A few months later, under new Test captain Virat Kohli, India embarked on another exhilarating journey. In Sri Lanka, in Kohli’s first full series as captain, they registered their first series victory in the Emerald Isle since 1993; then, South Africa were swept aside 3-0 in a four-Test series at home, a result that catapulted India to the second spot in the ICC Test rankings. Both triumphs were fashioned in the main by Ravichandran Ashwin, Man of the Series on both occasions and quickly becoming Kohli’s go-to man across conditions. If Ashwin stood tallest on the cricket field, then spearheaded by P. R. Sreejesh, the intrepid goalkeeper, India ended their 33-year drought for a global hockey medal at the Hockey World League Final in Raipur. India conceded a last-gasp equaliser in regulation play in the third-place play-off match, but Sreejesh was brilliant in the penalty shootout to give India their first senior world medal since the 1982 Champions Trophy in Amsterdam.

Away from cricket and hockey, Sania Mirza headlined a stellar show in individual events, winning the Wimbledon and U.S. Open titles in the company of Martina Hingis and climbing to the top of the women’s doubles ranking. Capping off a wonderful year, Sania then went on to win the WTA season-ending tournament alongside Hingis and the pair was named the Women’s Doubles World Champions for 2015 by the International Tennis Federation.

Hingis also was one half of another hugely successful partnership with another Indian, the 42-year-old Leander Paes. The duo won the Australian Open, Wimbledon and U.S. Open mixed doubles crowns. With the Rio Olympics pencilled in for 2016, Indian fans have every reason to believe another Olympic tennis medal is in the offing.

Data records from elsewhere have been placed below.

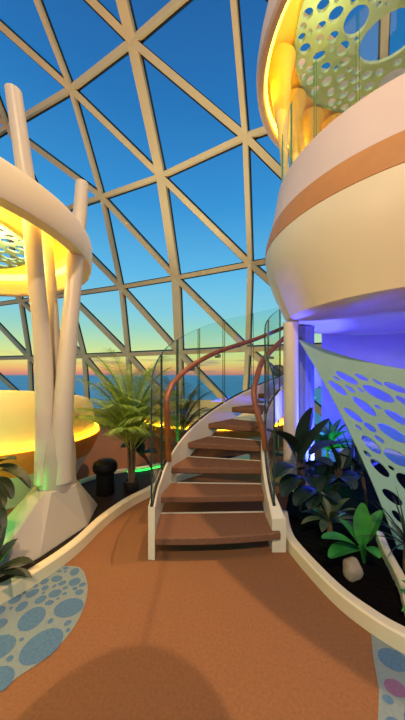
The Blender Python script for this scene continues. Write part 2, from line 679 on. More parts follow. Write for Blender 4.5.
lk = spline([V((-1.75, 1.72, 0)), G(0, 605), G(45, 579), G(80, 552), G(105, 527), G(130, 508), G(150, 497), V((-0.42, 4.15, 0)), V((0.25, 4.72, 0)), V((0.9, 5.25, 0))], 8)
o = kerb(lk, 0.085, 0.11, 1).build('planter_kerb', KERBP, smooth=True)
tag(o, 'low white kerb curving past the white column base to the staircase', 'kerb')
rk = spline([V((0.87, 3.1, 0)), V((0.80, 2.75, 0)), G(291, 555), G(330, 600), G(370, 633), G(405, 655), V((1.40, 1.42, 0))], 8)
o = kerb(rk, 0.085, 0.11, 1).build('planter_kerb', KERBP, smooth=True)
tag(o, 'low cream kerb in front of the dark planter, right of the staircase', 'kerb')
ik = spline([V((1.64, 2.6, 0)), V((1.53, 2.33, 0)), V((1.42, 2.0, 0)), V((1.30, 1.76, 0)), V((1.27, 1.62, 0))], 8)
o = kerb(ik, 0.06, 0.14, 1, 0.02).build('planter_kerb', KERBP, smooth=True)
tag(o, 'short pale kerb dividing the planter, below the spiky palm at the right edge', 'kerb')

# deck behind the left kerb
ins = [p + V((0, 0, 0)) for p in lk]
dk = []
for i, p in enumerate(lk):
    tt = (lk[min(i + 1, len(lk) - 1)] - lk[max(i - 1, 0)]).normalized()
    dk.append(V((p.x - tt.y * 0.06, p.y + tt.x * 0.06, 0)))
back = [V((0.55, 5.3, 0)), V((-0.3, 5.0, 0)), V((-0.9, 4.55, 0)), V((-1.45, 4.30, 0)), V((-1.72, 3.95, 0)), V((-2.0, 3.2, 0)), V((-2.5, 2.3, 0)), V((-2.3, 1.72, 0))]
poly = dk + back
m = MB()
n = len(poly)
top = [V((p.x, p.y, 0.075)) for p in poly]
bot = [V((p.x, p.y, 0.0)) for p in poly]
m.add(top + bot, [tuple(range(n))] + [(k, (k + 1) % n, n + (k + 1) % n, n + k) for k in range(n)])
struct(m.build('floor_deck', DECK))
bk = spline([V((-0.2, 5.1, 0)), V((-0.9, 4.6, 0)), V((-1.45, 4.34, 0)), V((-1.76, 3.97, 0))], 8)
o = kerb(bk, 0.05, 0.11, -1).build('trim_deck_edge', WHITE)
struct(o)
gp = spline([V((-0.35, 4.93, 0.085)), V((-0.9, 4.51, 0.085)), V((-1.2, 4.39, 0.085))], 8)
m = MB()
m.tube(gp, 0.012, 6)
o = m.build('light_strip', LEDG)
tag(o, 'glowing green light strip along the back edge of the dark deck', 'light strip')

# soil of right planter
rin = []
for i, p in enumerate(rk):
    tt = (rk[min(i + 1, len(rk) - 1)] - rk[max(i - 1, 0)]).normalized()
    rin.append(V((p.x - tt.y * 0.06, p.y + tt.x * 0.06, 0)))
poly = rin + [V((2.6, 1.5, 0)), V((3.8, 2.4, 0)), V((4.0, 4.3, 0)), V((2.9, 5.0, 0)), V((1.9, 4.95, 0)), V((1.62, 4.1, 0)), V((1.25, 3.9, 0))]
bm = bmesh.new()
vs = [bm.verts.new((p.x, p.y, 0.07)) for p in poly]
f = bm.faces.new(vs)
bmesh.ops.triangulate(bm, faces=[f])
bmesh.ops.subdivide_edges(bm, edges=bm.edges, cuts=6, use_grid_fill=True)
for v in bm.verts:
    v.co.z += random.uniform(-0.008, 0.012)
me = bpy.data.meshes.new('soil')
bm.to_mesh(me)
bm.free()
me.materials.append(SOIL)
o = bpy.data.objects.new('soil', me)
C.objects.link(o)
tag(o, 'dark soil filling the planter under the lattice sail', 'soil', kind='stuff')

# ------------------------------------------------------------------ staircase
OP = [(-0.42, 2.42), (-0.43, 2.83), (-0.36, 3.17), (-0.19, 3.56), (0.085, 3.92), (0.46, 4.32), (0.95, 4.72), (1.5, 5.03), (2.1, 5.2)]
IP = [(0.64, 2.52), (0.64, 2.86), (0.67, 3.13), (0.72, 3.38), (0.80, 3.64), (0.98, 3.95), (1.25, 4.2), (1.58, 4.42), (1.95, 4.55)]
RISE0, RISE = 0.2, 0.185
SS = 10
OPs = spline([V((x, y, RISE0 + RISE * i)) for i, (x, y) in enumerate(OP)], SS)
IPs = spline([V((x, y, RISE0 + RISE * i)) for i, (x, y) in enumerate(IP)], SS)


def at(path, t):
    f = max(0.0, min((t - 1) * SS, len(path) - 1.001))
    i = int(f)
    return path[i].lerp(path[i + 1], f - i)


def tang(path, t):
    d = at(path, t + 0.08) - at(path, t - 0.08)
    d.z = 0
    return d.normalized()


stair = thing('staircase', 'curved white staircase with brown carpeted open treads and glass sides', 'staircase', (0.1, 2.45, 0))
for k in range(1, 9):
    m = MB()
    rows = []
    a0, b0 = at(OPs, k), at(IPs, k)
    a1, b1 = at(OPs, k + 1.0), at(IPs, k + 1.0)
    z = RISE0 + RISE * (k - 1)
    if k == 1:
        b0 = b0 + V((0.07, -0.02, 0))
    rows = []
    for s in range(7):
        u = s / 6
        pa, pb = a0.lerp(b0, u), a1.lerp(b1, u)
        bow = (pa - pb).normalized() * (0.035 * (1 - (2 * u - 1) ** 2) if k == 1 else 0.012 * (1 - (2 * u - 1) ** 2))
        pa = pa + bow
        r_ = []
        d = (pb - pa)
        d.z = 0
        d.normalize()
        for q, dz in ((pa + d * 0.012, 0.0), (pa, -0.012), (pa, -0.063), (pa + d * 0.02, -0.078), (pb, -0.078), (pb, 0.0)):
            r_.append(V((q.x, q.y, z + dz)))
        rows.append(r_)
    m.solid(rows)
    tr = m.build('tread', TREADC, stair)
    m = MB()
    rows = []
    for s in range(2):
        u = s
        pb = a1.lerp(b1, u)
        pa = a0.lerp(b0, u)
        d = (pb - pa)
        d.z = 0
        d.normalize()
        q = V((pb.x, pb.y, z))
        rows.append([q + V((0, 0, -0.07)), q + V((0, 0, 0.006)), q + d * 0.02 + V((0, 0, 0.006)), q + d * 0.02 + V((0, 0, -0.07))])
    m.solid(rows)
    m.build('back_edging', WHITE, tr)


def stringer(path, side, t0, t1, topoff, botoff, w, first_top):
    rows = []
    nst = int((t1 - t0) * 8)
    for i in range(nst + 1):
        t = t0 + (t1 - t0) * i / nst
        p = at(path, t)
        tn = tang(path, t)
        if t < 1:
            p = p + tn * (t - 1) * 0.4
            p.z = RISE0
        nn = V((-tn.y, tn.x, 0)) * side
        top = p.z + topoff(t)
        bo = max(0.0, p.z + botoff(t))
        a, bq = V((p.x, p.y, 0)), V((p.x, p.y, 0)) + nn * w(t)
        rows.append([a + V((0, 0, bo)), a + V((0, 0, top - 0.01)), a + V((0, 0, top)) + nn * 0.01, bq + V((0, 0, top)) - nn * 0.01, bq + V((0, 0, top - 0.01)), bq + V((0, 0, bo))])
    m = MB()
    m.solid(rows)
    return m


def lerp(a, b, t):
    t = max(0, min(1, t))
    return a + (b - a) * t


def smooth01(t):
    t = max(0, min(1, t))
    return t * t * (3 - 2 * t)


ot = lambda t: lerp(0.27, 0.13, (t - 0.95) / 1.2)
ob = lambda t: lerp(-0.6, -0.22, (t - 1.0) / 0.7) if t < 1.12 else lerp(-0.17, -0.20, (t - 1.12))
stringer(OPs, 1, 0.9, 8.9, ot, lambda t: -0.5 if t < 1.2 else -0.12 - 0.08 * smooth01((t - 1.2) / 1.0), lambda t: 0.06, 0).build('stringer', WHITE, stair, smooth=True)
it = lambda t: lerp(0.10, 0.19, (t - 0.95) / 1.3)
stringer(IPs, -1, 1.02, 8.9, it, lambda t: -0.5 if t < 1.45 else -0.12 - 0.08 * smooth01((t - 1.45) / 1.0), lambda t: lerp(0.13, 0.07, (t - 1.0) / 0.8), 0).build('stringer', WHITE, stair, smooth=True)


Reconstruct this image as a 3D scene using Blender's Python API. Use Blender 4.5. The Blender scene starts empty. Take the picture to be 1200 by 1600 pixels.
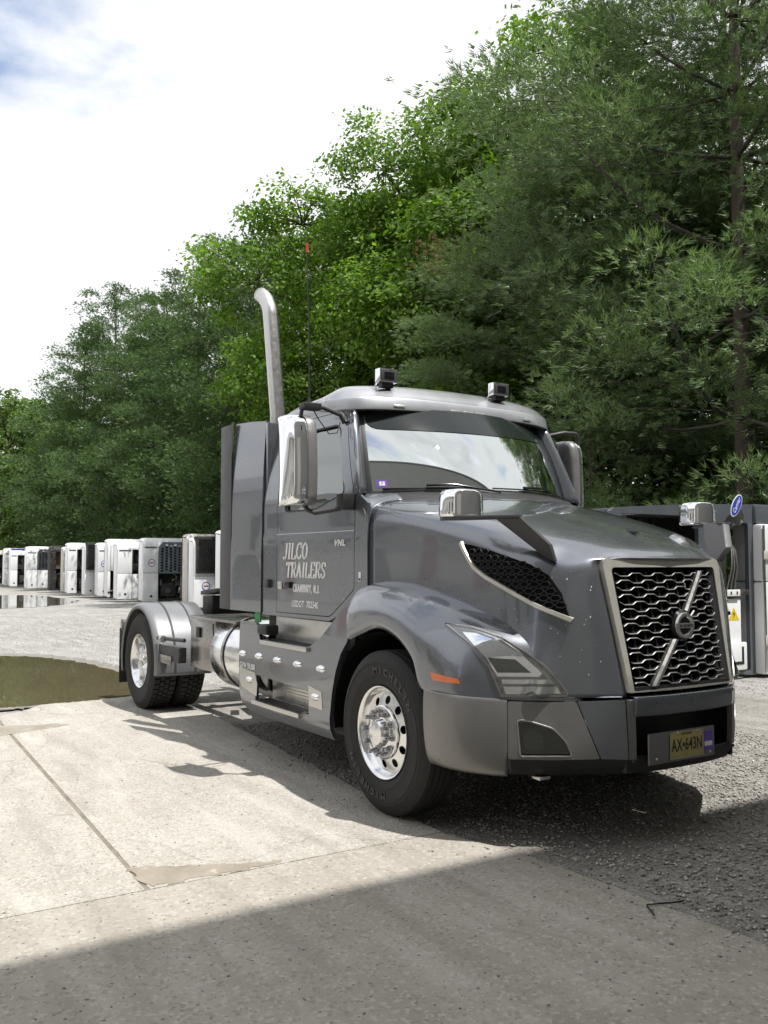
import bpy, bmesh, math, random
import numpy as np
from mathutils import Vector, Matrix
from mathutils.bvhtree import BVHTree
from mathutils.geometry import delaunay_2d_cdt
R = math.radians
random.seed(7)
sc = bpy.context.scene
COL = sc.collection

# ------------------------------------------------------------------ camera
PITCH, YAW = math.atan((879.4-800)/1417), R(32.39)
fw = Vector((-math.cos(YAW)*math.cos(PITCH), math.sin(YAW)*math.cos(PITCH), math.sin(PITCH)))
rt = Vector((math.sin(YAW), math.cos(YAW), 0)); up = rt.cross(fw)
cam = bpy.data.objects.new('camera', bpy.data.cameras.new('camera')); COL.objects.link(cam)
m = Matrix((rt, up, -fw)).transposed().to_4x4(); m.translation = Vector((4.875, -4.284, 1.573))
cam.matrix_world = m
cam.data.sensor_fit = 'VERTICAL'; cam.data.sensor_height = 32; cam.data.lens = 32*1417/1600
cam.data.clip_start = 0.05; cam.data.clip_end = 3000
sc.camera = cam

# ------------------------------------------------------------------ world and sun
SUNV = Vector((0.40, 0.17, 1.0)).normalized()
ELEV = math.asin(SUNV.z); AZ = math.atan2(SUNV.x, SUNV.y)
w = bpy.data.worlds.new('World'); sc.world = w; w.use_nodes = True
N, L = w.node_tree.nodes, w.node_tree.links
N.clear()
wo = N.new('ShaderNodeOutputWorld'); bg = N.new('ShaderNodeBackground'); bg.inputs[1].default_value = 0.10
sky = N.new('ShaderNodeTexSky'); sky.sky_type = 'NISHITA'; sky.sun_disc = False
sky.sun_elevation = ELEV; sky.sun_rotation = AZ; sky.air_density = 1.0; sky.dust_density = 1.5
tc = N.new('ShaderNodeTexCoord'); mp = N.new('ShaderNodeMapping'); mp.inputs['Scale'].default_value = (1, 1, 2.2)
mp.inputs['Location'].default_value = (6.47, -8.34, 8.02)
L.new(tc.outputs['Generated'], mp.inputs[0])
n1 = N.new('ShaderNodeTexNoise'); n1.inputs['Scale'].default_value = 2.1; n1.inputs['Detail'].default_value = 7; n1.inputs['Roughness'].default_value = 0.55
L.new(mp.outputs[0], n1.inputs[0])
cr_ = N.new('ShaderNodeValToRGB'); cr_.color_ramp.elements[0].color = (.16, .16, .16, 1); cr_.color_ramp.elements[0].position = 0.325; cr_.color_ramp.elements[1].position = 0.428
L.new(n1.outputs[0], cr_.inputs[0])
n2 = N.new('ShaderNodeTexNoise'); n2.inputs['Scale'].default_value = 4.5; n2.inputs['Detail'].default_value = 5
L.new(mp.outputs[0], n2.inputs[0])
cc = N.new('ShaderNodeValToRGB'); cc.color_ramp.elements[0].color = (8.3, 8.5, 8.9, 1); cc.color_ramp.elements[1].color = (10.2, 10.3, 10.5, 1)
cc.color_ramp.elements[0].position = 0.30; cc.color_ramp.elements[1].position = 0.52
L.new(n2.outputs[0], cc.inputs[0])
mx = N.new('ShaderNodeMixRGB'); L.new(cr_.outputs[0], mx.inputs[0]); skb = N.new('ShaderNodeVectorMath'); skb.operation = 'SCALE'; skb.inputs['Scale'].default_value = 1.9; L.new(sky.outputs[0], skb.inputs[0]); L.new(skb.outputs[0], mx.inputs[1]); L.new(cc.outputs[0], mx.inputs[2])
L.new(mx.outputs[0], bg.inputs[0]); L.new(bg.outputs[0], wo.inputs[0])
w.cycles.sampling_method = 'AUTOMATIC'
sd = bpy.data.lights.new('sun', 'SUN'); sd.energy = 4.95; sd.angle = R(0.6); sd.color = (1, 0.974, 0.93)
sun = bpy.data.objects.new('sun', sd); COL.objects.link(sun)
sun.rotation_euler = SUNV.to_track_quat('Z', 'Y').to_euler(); sun.location = (0, 0, 30)
sc.view_settings.view_transform = 'Standard'; sc.view_settings.look = 'None'
sc.view_settings.exposure = 0.22; sc.view_settings.gamma = 1.0; sc.view_settings.use_curve_mapping = False
sc.render.engine = 'CYCLES'
sc.cycles.max_bounces = 6; sc.cycles.transparent_max_bounces = 8; sc.cycles.caustics_reflective = False; sc.cycles.caustics_refractive = False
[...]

Saina Nehwal also climbed to the pinnacle in women’s badminton, even if it was another year where a major proved elusive for the Hyderabad star. Beset by injuries towards the later stages of 2015, she couldn’t replicate her consistency of the first half and faded away towards the end. It was an excellent year overall for Indian badminton, men and women, reigniting hopes of an Olympic medal to go with the bronze Saina won in London in 2012.

A clutch of men from Bengaluru made their presence felt on the world stage. Pankaj Advani continued to add to his already impressive tally of world titles in cue sports while Lahiri set the benchmark for Indian golfers, making it to the President’s Cup and topping the Asian Order of Merit. Elsewhere, Vijender Singh, the Olympic medal-winning boxer, created history by becoming the first Indian pugilist to turn pro and has comfortably won his first three bouts in the United Kingdom.

Vijender’s foray into professional boxing is in keeping with India’s coming of age as an all-round sporting nation no longer content to operate in the shadows of the bigger nations. The world is literally at India’s feet. On that note I would like to wish the readers the very best in 2016.